Directions for this task:
Extract the first line through the line containing "return (0.7293*l+0.6842*d, -0.6843*l+0.7292*d, z)" from the listing below, exactly as written.

Dataset section:
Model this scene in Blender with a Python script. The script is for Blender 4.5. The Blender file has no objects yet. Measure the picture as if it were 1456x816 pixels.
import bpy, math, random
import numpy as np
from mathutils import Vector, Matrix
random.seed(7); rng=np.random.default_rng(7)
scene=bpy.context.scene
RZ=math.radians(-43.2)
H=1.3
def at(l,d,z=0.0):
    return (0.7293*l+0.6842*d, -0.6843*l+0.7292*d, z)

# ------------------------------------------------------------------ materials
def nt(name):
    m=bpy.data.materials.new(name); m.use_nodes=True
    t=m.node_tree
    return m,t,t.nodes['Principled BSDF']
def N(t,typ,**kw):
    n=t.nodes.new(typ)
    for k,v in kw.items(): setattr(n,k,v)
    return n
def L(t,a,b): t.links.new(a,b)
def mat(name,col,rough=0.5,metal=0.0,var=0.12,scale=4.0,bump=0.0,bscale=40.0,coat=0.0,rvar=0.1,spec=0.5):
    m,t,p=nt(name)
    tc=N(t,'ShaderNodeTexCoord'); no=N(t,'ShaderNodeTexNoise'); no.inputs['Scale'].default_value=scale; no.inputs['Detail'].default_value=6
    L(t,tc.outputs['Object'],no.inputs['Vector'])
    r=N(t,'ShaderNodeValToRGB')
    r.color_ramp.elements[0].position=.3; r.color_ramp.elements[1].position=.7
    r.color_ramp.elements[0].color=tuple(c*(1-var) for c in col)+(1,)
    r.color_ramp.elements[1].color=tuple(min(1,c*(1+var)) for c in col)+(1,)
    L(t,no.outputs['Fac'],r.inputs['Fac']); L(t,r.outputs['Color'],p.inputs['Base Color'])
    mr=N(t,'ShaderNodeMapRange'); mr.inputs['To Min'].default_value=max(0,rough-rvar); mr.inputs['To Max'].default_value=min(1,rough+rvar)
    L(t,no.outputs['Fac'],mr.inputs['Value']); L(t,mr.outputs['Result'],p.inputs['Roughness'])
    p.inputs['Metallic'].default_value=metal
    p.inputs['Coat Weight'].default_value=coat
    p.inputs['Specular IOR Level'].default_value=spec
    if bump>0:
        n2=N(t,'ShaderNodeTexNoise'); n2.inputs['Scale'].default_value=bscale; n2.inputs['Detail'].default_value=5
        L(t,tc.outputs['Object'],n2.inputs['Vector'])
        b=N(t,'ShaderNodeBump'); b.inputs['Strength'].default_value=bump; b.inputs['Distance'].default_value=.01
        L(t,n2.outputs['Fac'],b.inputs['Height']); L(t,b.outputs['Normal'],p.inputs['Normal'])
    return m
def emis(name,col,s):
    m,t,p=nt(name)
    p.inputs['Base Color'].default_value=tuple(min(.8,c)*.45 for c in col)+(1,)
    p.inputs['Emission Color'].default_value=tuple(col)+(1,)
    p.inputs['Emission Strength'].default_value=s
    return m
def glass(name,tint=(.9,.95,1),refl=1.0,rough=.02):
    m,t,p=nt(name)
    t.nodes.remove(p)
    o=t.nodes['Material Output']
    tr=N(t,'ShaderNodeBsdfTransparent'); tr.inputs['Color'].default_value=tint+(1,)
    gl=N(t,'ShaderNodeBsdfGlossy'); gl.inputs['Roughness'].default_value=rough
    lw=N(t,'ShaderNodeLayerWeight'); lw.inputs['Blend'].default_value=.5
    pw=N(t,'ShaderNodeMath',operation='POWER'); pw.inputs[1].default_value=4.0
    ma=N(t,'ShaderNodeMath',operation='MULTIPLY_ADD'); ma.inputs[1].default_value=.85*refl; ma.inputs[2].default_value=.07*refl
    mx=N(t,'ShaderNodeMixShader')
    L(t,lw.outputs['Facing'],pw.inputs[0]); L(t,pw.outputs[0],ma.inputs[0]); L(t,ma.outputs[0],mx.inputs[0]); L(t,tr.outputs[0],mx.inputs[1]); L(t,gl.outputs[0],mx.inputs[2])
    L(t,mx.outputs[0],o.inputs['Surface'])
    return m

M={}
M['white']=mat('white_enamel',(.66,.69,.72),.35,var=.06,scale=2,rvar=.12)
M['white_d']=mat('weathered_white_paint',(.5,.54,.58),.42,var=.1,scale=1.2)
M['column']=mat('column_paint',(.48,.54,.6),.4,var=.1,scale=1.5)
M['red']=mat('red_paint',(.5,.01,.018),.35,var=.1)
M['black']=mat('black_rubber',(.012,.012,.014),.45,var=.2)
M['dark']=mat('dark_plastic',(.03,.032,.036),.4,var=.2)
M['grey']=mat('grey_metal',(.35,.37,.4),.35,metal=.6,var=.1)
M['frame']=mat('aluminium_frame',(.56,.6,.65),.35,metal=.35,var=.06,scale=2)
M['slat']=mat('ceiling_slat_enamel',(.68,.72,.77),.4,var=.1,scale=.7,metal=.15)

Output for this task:
Model this scene in Blender with a Python script. The script is for Blender 4.5. The Blender file has no objects yet. Measure the picture as if it were 1456x816 pixels.
import bpy, math, random
import numpy as np
from mathutils import Vector, Matrix
random.seed(7); rng=np.random.default_rng(7)
scene=bpy.context.scene
RZ=math.radians(-43.2)
H=1.3
def at(l,d,z=0.0):
    return (0.7293*l+0.6842*d, -0.6843*l+0.7292*d, z)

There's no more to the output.